13 January 2017

Fuel prices start 2017 at 18-month high and further rises are forecast

If you're a fleet operator, you probably already know that petrol and diesel pump prices are high – in fact, they're at their highest level for 18 months, according to the RAC.

The bad news for fleet companies is that prices could rise again by mid-2017 to almost £1.30 a litre.

That’s the view of Brian Madderson, chairman of the Petrol Retailers’ Association, who suggested that a rise in the wholesale cost of oil will be triggered as producers cut supplies and the value of sterling falls.

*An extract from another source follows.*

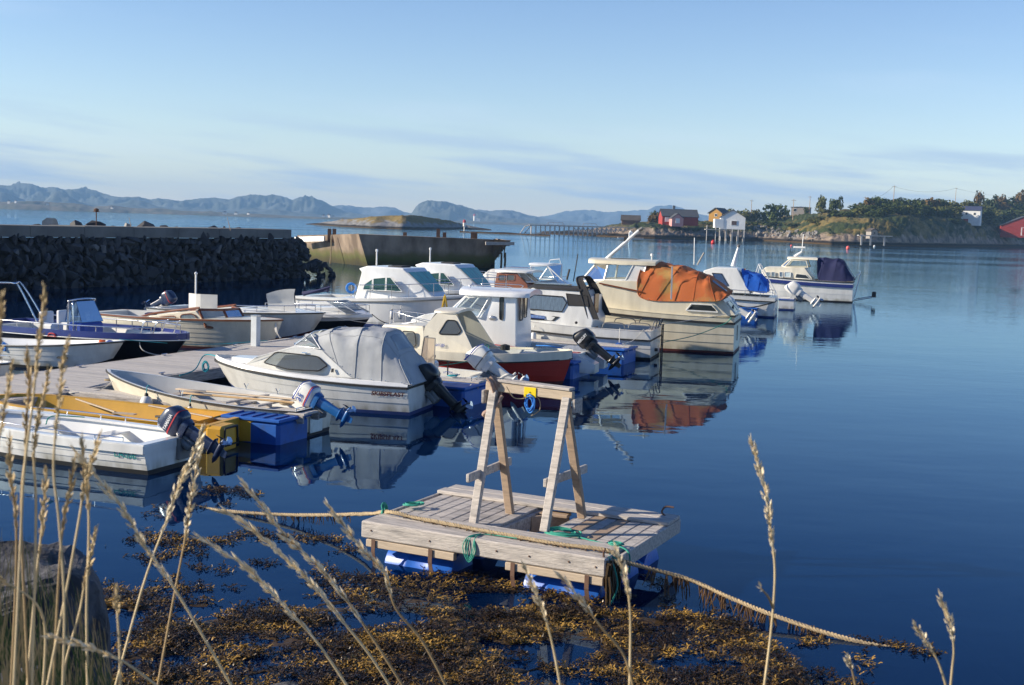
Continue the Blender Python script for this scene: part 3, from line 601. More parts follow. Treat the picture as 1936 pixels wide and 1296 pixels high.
p = W(1190, 451, 0); t = thing('dock_box', 'pale box on a small float at the foot of the pier', 'box', (p.x, p.y - 4, 0)); b = MB(); b.box((0, 0, .2), (9, 2, .35)); b.build('float', t, 'weathered_wood_b'); b = MB(); b.box((0, 0, 1.3), (1.3, 1.1, 1.9), bev=.1); b.lathe([(.5, 2.2), (.35, 2.7), (.1, 2.8)], n=8); b.build('box', t, 'house_white')
# rubble armour on the headland shore
SH = [stone_mesh('stone', 300 + i, m=None) for i in range(6)]
for me in SH: me.materials.append(mat('armour_stone', (.27, .25, .23), .9, .5, .6, world=True))
t = thing('stone_revetment', 'low revetment of tumbled pale boulders between the stilt boathouse and the point', 'revetment', (0, 0, 0)); r = random.Random(5)
for i in range(150):
    u = r.uniform(1425, 1545); f = r.uniform(.03, .13); p = ground(u, f); s = r.uniform(1.0, 2.6); inst('boulder', r.choice(SH), t, (p.x, p.y, p.z + .3), (r.uniform(0, 6), r.uniform(0, 6), r.uniform(0, 6)), s)
# buoys
def buoy(u, v, rad, m, lab):
    p = W(u, v, 0); t = thing('buoy', lab, 'buoy', p); b = MB(); b.lathe([(.05 * rad, -.5 * rad), (.7 * rad, -.3 * rad), (rad, .3 * rad), (.95 * rad, .9 * rad), (.55 * rad, 1.5 * rad), (.12 * rad, 1.7 * rad)], n=14); b.build('ball', t, m, smooth=50); b = MB(); b.lathe([(.12 * rad, 1.6 * rad), (.12 * rad, 2.0 * rad), (.05 * rad, 2.05 * rad)], n=8); b.build('eye', t, 'rubber')
mat('buoy_red', (.62, .02, .015), .4, .1); mat('buoy_pink', (.80, .12, .10), .4, .1)
buoy(1348, 461, .62, 'buoy_red', 'red buoy floating in front of the stilt boathouse'); buoy(1603, 471, .5, 'buoy_pink', 'round pink-red buoy off the right hand rocks'); buoy(1496, 466, .28, 'buoy_pink', 'small faint pink buoy near the rocky point'); buoy(1653, 467, .35, 'fender_white', 'tiny white float under the jetty ledge')
# ================================================================== BREAKWATER
mat('wet_stone', (.035, .036, .042), .75, .5, 1.2, world=True); mat('dry_stone', (.065, .065, .072), .85, .45, 1.2, world=True); mat('grey_stone', (.14, .14, .145), .85, .35, 1.5, world=True); mat('light_stone', (.36, .345, .32), .85, .35, 1.5, world=True)
bw = thing('breakwater', 'dark rubble stone breakwater with flat concrete cap', 'breakwater', (0, 0, 0))
A = Vector((-24.4, 58.6, 0)); Bq = Vector((-12.9, 82.5, 0)); dirb = (Bq - A).normalized(); nb = Vector((dirb.y, -dirb.x, 0))
A2 = A - dirb * 26; Ltot = (Bq - A2).length
capz = 3.1; back = 1.6
def bwp(s, o, z): q = A2 + dirb * s - nb * o; return Vector((q.x, q.y, z))
s_end = next(k * .1 for k in range(300, 1500) if PX(bwp(k * .1, back, capz))[0] >= 550)
print('s_end', s_end, PX(bwp(s_end, back, capz)), PX(bwp(s_end + 3, 0, 0)))
b = MB(); b.use('concrete'); k = 14
for i in range(k):
    s0 = s_end * i / k; s1 = s_end * (i + 1) / k - .03; mm = MB(); jz = random.uniform(-.015, .015)
    r0 = [bwp(s0, back, 2.52), bwp(s0, back + 2.6, 2.52), bwp(s0, back + 2.6, capz + jz), bwp(s0, back, capz + jz)]; r1 = [bwp(s1, back, 2.52), bwp(s1, back + 2.6, 2.52), bwp(s1, back + 2.6, capz + jz), bwp(s1, back, capz + jz)]
    mm.loft([r0, r1]); mm.build('cap_slab', bw, mat('cap_concrete', (.16, .16, .155), .9, .35, .8, bump=.02, bscale=8, world=True))
b = MB(); b.use('wet_stone'); b.loft([[bwp(s, .3 + g, -2), bwp(s, back + 6 - g, -2), bwp(s, back + 5 - g, 2.3 * h), bwp(s, back + .15 + g, 2.5 * h)] for s, g, h in ((-2, 0, 1), (Ltot * .5, 0, 1), (s_end - .3, 0, 1), (s_end + 1.4, .3, .5), (s_end + 3.0, .8, .02))]); b.build('core', bw)
SB = [[stone_mesh('stone', 500 + i + j * 10, m=q) for i in range(5)] for j, q in enumerate(('wet_stone', 'dry_stone', 'grey_stone'))]
r = random.Random(11); cnt = 0
def bstone(s, o, z, sz):
    q = bwp(s, o, z); mi = 0 if z < 1.1 or r.random() < .45 else (1 if r.random() < .88 else 2)
    inst('stone', r.choice(SB[mi]), bw, q, (r.uniform(0, 6), r.uniform(0, 6), r.uniform(0, 6)), (sz * r.uniform(.9, 1.4), sz, sz * r.uniform(.7, 1)))
for i in range(230):
    s = 24 + (s_end - 24) * (i + r.random()) / 230; zz = [.1, .75, 1.35, 1.9, 2.35][i % 5] + r.uniform(-.15, .15); bstone(s, back * (zz / 2.5) + r.uniform(-.15, .1), zz, r.uniform(.42, .85))
for i in range(66):
    f = r.random(); z = 2.5 * (1 - f) + r.uniform(-.2, .1); s = s_end + f * 3.4 + r.uniform(-.6, .2); bstone(s, r.uniform(back * (1 - f) - .2, back + 3.5), z - .1, r.uniform(.5, .95))
# the rest of the wall face, too small or dark to pick apart, joined
V = []; Fc = []
for i in range(1100):
    me = r.choice(SB[0]); s = r.uniform(0, s_end + 1.5); z = r.uniform(-.3, 2.5); M4 = Matrix.Translation(bwp(s, back * (z / 2.5) + .22, z)) @ Matrix.Rotation(r.uniform(0, 6), 4, (r.random(), r.random(), r.random() + .1)) @ Matrix.Scale(r.uniform(.35, .8), 4); i0 = len(V)
    V += [tuple(M4 @ v.co) for v in me.vertices]; Fc += [tuple(i0 + k for k in p.vertices) for p in me.polygons]
me = bpy.data.meshes.new('rubble'); me.from_pydata(V, [], Fc); me.materials.append(M_('wet_stone')); o = bpy.data.objects.new('rubble', me); COL.objects.link(o); o.parent = bw; o['kind'] = 'stuff'
# boulders lying on the seaward side, seen over the cap
bl = stone_mesh('boulder', 901, 18, 'dry_stone', (1.2, .9, .8)); bl2 = stone_mesh('boulder', 905, 18, 'light_stone', (1.2, .9, .8)); bl3 = stone_mesh('boulder', 908, 18, 'wet_stone', (1.2, .9, .8))
for i, (u, v, wp, hp_, me, lab) in enumerate([(70, 425, 26, 8, bl3, 'low dark boulder behind the cap, leftmost of the row'), (96, 421, 32, 16, bl2, 'pale pointed boulder on the breakwater, second from the left'), (143, 423, 30, 14, bl3, 'dark square boulder right of the pale pointed one'), (180, 424, 38, 14, bl3, 'broad dark boulder below the thin beacon pole'), (214, 427, 16, 6, bl3, 'tiny dark boulder between the broad dark and the pale one'), (240, 426, 26, 11, bl2, 'pale boulder with dark side near the middle of the row'), (280, 426, 36, 14, bl, 'grey boulder with slanted top right of the driftwood'), (310, 428, 28, 8, bl3, 'flat dark boulder next to the slanted grey one'), (332, 429, 20, 6, bl, 'small flat grey boulder before the gap'), (400, 430, 30, 9, bl, 'flat grey boulder alone after the gap'), (424, 430, 10, 8, bl3, 'narrow dark upright stone near the cap end'), (450, 432, 24, 8, bl3, 'last dark boulder toward the right cap end')]):
    y = 66 + u / 450 * 16; p = DP(u, v, y); sc = y / FPX; o = inst('boulder', me, None, (p.x, p.y, p.z - .15), (0, 0, i * 1.1), (wp * sc * .95, wp * sc * .9, hp_ * sc * 2.2)); tag(o, lab, 'boulder', 'boulders behind the breakwater cap')
p = DP(182, 421, 72); t = thing('beacon_pole', 'thin rusty pole with small lamp behind the breakwater cap', 'pole', p); b = MB(); b.tube([(0, 0, -1), (0, 0, .6)], .035, 6); b.build('post', t, 'rusty_iron'); b = MB(); b.lathe([(.12, .6), (.16, .75), (.05, .82)], n=8); b.tube([(-.2, 0, .62), (.2, 0, .62)], .02, 5); b.build('lamp', t, 'rusty_iron')
for u in (250, 436): p = DP(u, 430, 74); b = MB(); b.tube([(0, 0, -.2), (-.15, 0, .35), (-.2, 0, .6)], .025, 5, r2=.01); o = b.build('driftwood_stick', m='weathered_wood_brown', loc=p); tag(o, 'thin dry stick poking up beside ' + ('the pale boulder with dark side' if u == 250 else 'the last boulder near the cap end'), 'stick', 'sticks between the boulders')
# ================================================================== CONCRETE BARGE WRECK
def bmat():
    M = mat('barge_concrete', (.30, .23, .17), .9, 0, .5, col2=(.13, .095, .07), thr=(.4, .62), bump=.03, bscale=3, world=True, stretch=(1, 1, .5))
    t = M.node_tree; n = t.nodes; l = t.links; bs = n['Principled BSDF']; src = bs.inputs['Base Color'].links[0].from_socket
    g = n.new('ShaderNodeNewGeometry'); sp = n.new('ShaderNodeSeparateXYZ'); l.new(g.outputs['Position'], sp.inputs[0])
    nz = n.new('ShaderNodeTexNoise'); nz.inputs['Scale'].default_value = .5; nz.inputs['Detail'].default_value = 7; l.new(g.outputs['Position'], nz.inputs['Vector'])
    ad = n.new('ShaderNodeMath'); ad.operation = 'MULTIPLY_ADD'; l.new(nz.outputs['Fac'], ad.inputs[0]); ad.inputs[1].default_value = -1.3; l.new(sp.outputs['Z'], ad.inputs[2])
    cr = n.new('ShaderNodeValToRGB'); e = cr.color_ramp.elements; e[0].position = .0; e[0].color = (.03, .025, .01, 1); e[1].position = .62; e[1].color = (.16, .13, .09, 1)
    for pos, c in ((.16, (.05, .045, .012, 1)), (.28, (.075, .08, .02, 1)), (.44, (.12, .10, .045, 1))): x = e.new(pos); x.color = c
    mr = n.new('ShaderNodeMapRange'); mr.inputs[1].default_value = -.7; mr.inputs[2].default_value = 1.7; l.new(ad.outputs[0], mr.inputs[0]); l.new(mr.outputs[0], cr.inputs[0])
    mr2 = n.new('ShaderNodeMapRange'); mr2.inputs[1].default_value = .42; mr2.inputs[2].default_value = .62; l.new(mr.outputs[0], mr2.inputs[0])
    mx = n.new('ShaderNodeMix'); mx.data_type = 'RGBA'; l.new(mr2.outputs[0], mx.inputs['Factor']); l.new(cr.outputs[0], mx.inputs['A']); l.new(src, mx.inputs['B']); l.new(mx.outputs['Result'], bs.inputs['Base Color']); return M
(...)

‘The wholesale costs for both petrol and diesel rose by nearly 5p per litre during December,’ Mr Madderson explained. ‘This was due to increasing global oil prices following on from the historic ‘agreement’ between OPEC and key non-OPEC producers – including Russia’.

‘GBP weakened to $1.22 and over Christmas, the media had City analysts predicting significant falls towards $1.10 - or even as low as $1.03 in the first half year.’

So how will this hit prices at the pumps?

Prices on the forecourts have only gone up by 3p per litre, so the pressure will now be on for further increases.

Madderson suggested that prices between 125–128p per litre could be possible by the middle of 2017, a massive hike of 25–30%, which will have an impact on inflation and living costs – as well as fleet operations.